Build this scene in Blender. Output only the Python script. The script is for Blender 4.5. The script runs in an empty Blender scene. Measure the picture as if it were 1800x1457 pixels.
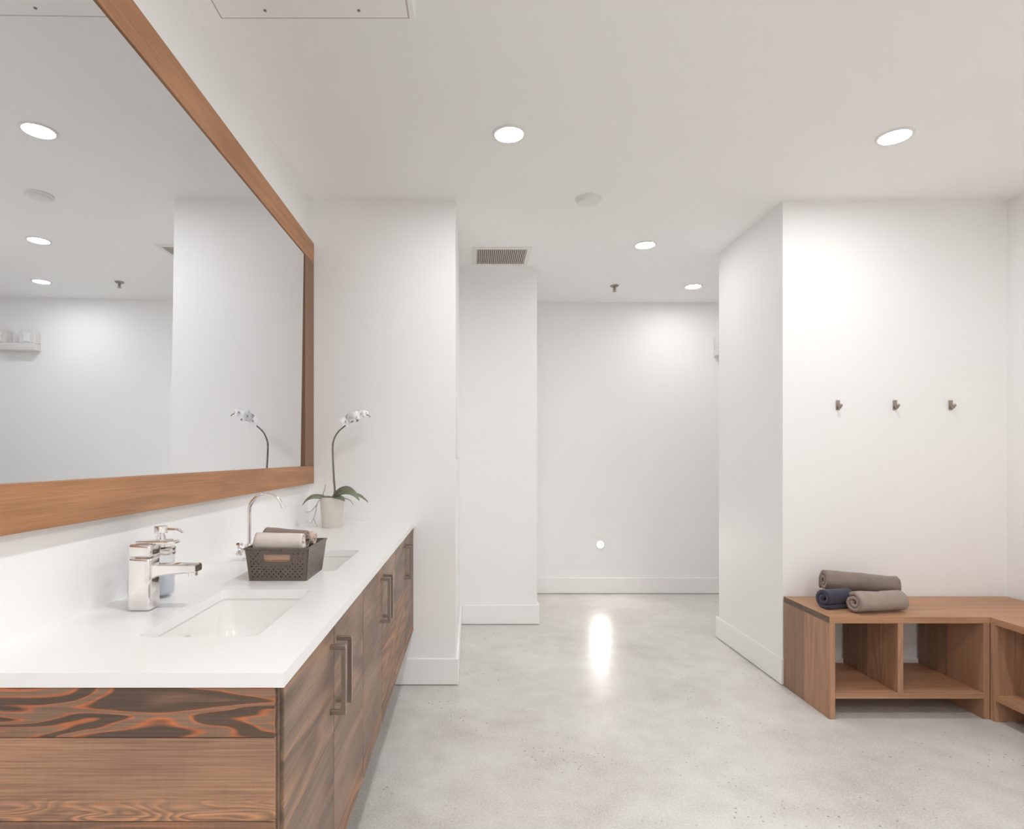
import bpy, bmesh, math, random
from mathutils import Vector, Matrix, noise as mnoise
random.seed(4)
PI = math.pi
S = bpy.context.scene
COL = S.collection

# ------------------------------------------------------------------ camera, world, exposure
F, PX, PY, CH = 1050.0, 829.0, 802.0, 1.22          # focal length in pixels, vanishing point, eye height
cam_d = bpy.data.cameras.new('camera')
cam = bpy.data.objects.new('camera', cam_d); COL.objects.link(cam)
cam.location = (0, 0, CH); cam.rotation_euler = (PI/2, 0, 0)
cam_d.sensor_fit = 'HORIZONTAL'; cam_d.sensor_width = 36.0
cam_d.lens = 36.0*F/1800.0
cam_d.shift_x = (900.0-PX)/1800.0
cam_d.shift_y = (PY-728.5)/1800.0
cam_d.clip_start = 0.05
S.camera = cam
w = bpy.data.worlds.new('world'); S.world = w; w.use_nodes = True
w.node_tree.nodes['Background'].inputs[0].default_value = (1, 1, 1, 1)
w.node_tree.nodes['Background'].inputs[1].default_value = 0.3
S.view_settings.view_transform = 'Standard'
S.view_settings.look = 'None'
S.view_settings.gamma = 1.0
S.view_settings.use_curve_mapping = False
S.view_settings.exposure = 1.09
S.cycles.max_bounces = 16
S.cycles.diffuse_bounces = 10
S.cycles.glossy_bounces = 6
S.cycles.transmission_bounces = 10
S.cycles.caustics_reflective = False
S.cycles.caustics_refractive = False
S.cycles.use_denoising = True
LAMP = 100.0            # emission of every downlight lens
STEP = 160.0           # emission of the small wall light
CEIL = 2.586

def W(px, py, d):
    "photo pixel -> point at depth d"
    return Vector(((px-PX)*d/F, d, CH+(PY-py)*d/F))

# ------------------------------------------------------------------ materials
def nodes(name):
    m = bpy.data.materials.new(name); m.use_nodes = True
    nt = m.node_tree
    return m, nt, nt.nodes['Principled BSDF']
def N(nt, t, **kw):
    n = nt.nodes.new(t)
    for k, v in kw.items():
        if k.startswith('_'):
            setattr(n, k[1:], v); continue
        key = int(k[1:]) if k[0] == 'i' and k[1:].isdigit() else k.replace('_', ' ')
        s = n.inputs[key]
        if isinstance(v, bpy.types.NodeSocket): nt.links.new(v, s)
        else: s.default_value = v
    return n
def rgba(c): return (c[0], c[1], c[2], 1.0)
def srgb(r, g, b):
    f = lambda v: (v/255/12.92 if v/255 <= .04045 else ((v/255+.055)/1.055)**2.4)
    return (f(r), f(g), f(b))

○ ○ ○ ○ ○

## EXERCISE DESCRIPTION
Pictures in the data above should not be copied; transcribe everything else exactly.

## TASK OUTPUT
Build this scene in Blender. Output only the Python script. The script is for Blender 4.5. The script runs in an empty Blender scene. Measure the picture as if it were 1800x1457 pixels.
import bpy, bmesh, math, random
from mathutils import Vector, Matrix, noise as mnoise
random.seed(4)
PI = math.pi
S = bpy.context.scene
COL = S.collection

# ------------------------------------------------------------------ camera, world, exposure
F, PX, PY, CH = 1050.0, 829.0, 802.0, 1.22          # focal length in pixels, vanishing point, eye height
cam_d = bpy.data.cameras.new('camera')
cam = bpy.data.objects.new('camera', cam_d); COL.objects.link(cam)
cam.location = (0, 0, CH); cam.rotation_euler = (PI/2, 0, 0)
cam_d.sensor_fit = 'HORIZONTAL'; cam_d.sensor_width = 36.0
cam_d.lens = 36.0*F/1800.0
cam_d.shift_x = (900.0-PX)/1800.0
cam_d.shift_y = (PY-728.5)/1800.0
cam_d.clip_start = 0.05
S.camera = cam
w = bpy.data.worlds.new('world'); S.world = w; w.use_nodes = True
w.node_tree.nodes['Background'].inputs[0].default_value = (1, 1, 1, 1)
w.node_tree.nodes['Background'].inputs[1].default_value = 0.3
S.view_settings.view_transform = 'Standard'
S.view_settings.look = 'None'
S.view_settings.gamma = 1.0
S.view_settings.use_curve_mapping = False
S.view_settings.exposure = 1.09
S.cycles.max_bounces = 16
S.cycles.diffuse_bounces = 10
S.cycles.glossy_bounces = 6
S.cycles.transmission_bounces = 10
S.cycles.caustics_reflective = False
S.cycles.caustics_refractive = False
S.cycles.use_denoising = True
LAMP = 100.0            # emission of every downlight lens
STEP = 160.0           # emission of the small wall light
CEIL = 2.586

def W(px, py, d):
    "photo pixel -> point at depth d"
    return Vector(((px-PX)*d/F, d, CH+(PY-py)*d/F))

# ------------------------------------------------------------------ materials
def nodes(name):
    m = bpy.data.materials.new(name); m.use_nodes = True
    nt = m.node_tree
    return m, nt, nt.nodes['Principled BSDF']
def N(nt, t, **kw):
    n = nt.nodes.new(t)
    for k, v in kw.items():
        if k.startswith('_'):
            setattr(n, k[1:], v); continue
        key = int(k[1:]) if k[0] == 'i' and k[1:].isdigit() else k.replace('_', ' ')
        s = n.inputs[key]
        if isinstance(v, bpy.types.NodeSocket): nt.links.new(v, s)
        else: s.default_value = v
    return n
def rgba(c): return (c[0], c[1], c[2], 1.0)
def srgb(r, g, b):
    f = lambda v: (v/255/12.92 if v/255 <= .04045 else ((v/255+.055)/1.055)**2.4)
    return (f(r), f(g), f(b))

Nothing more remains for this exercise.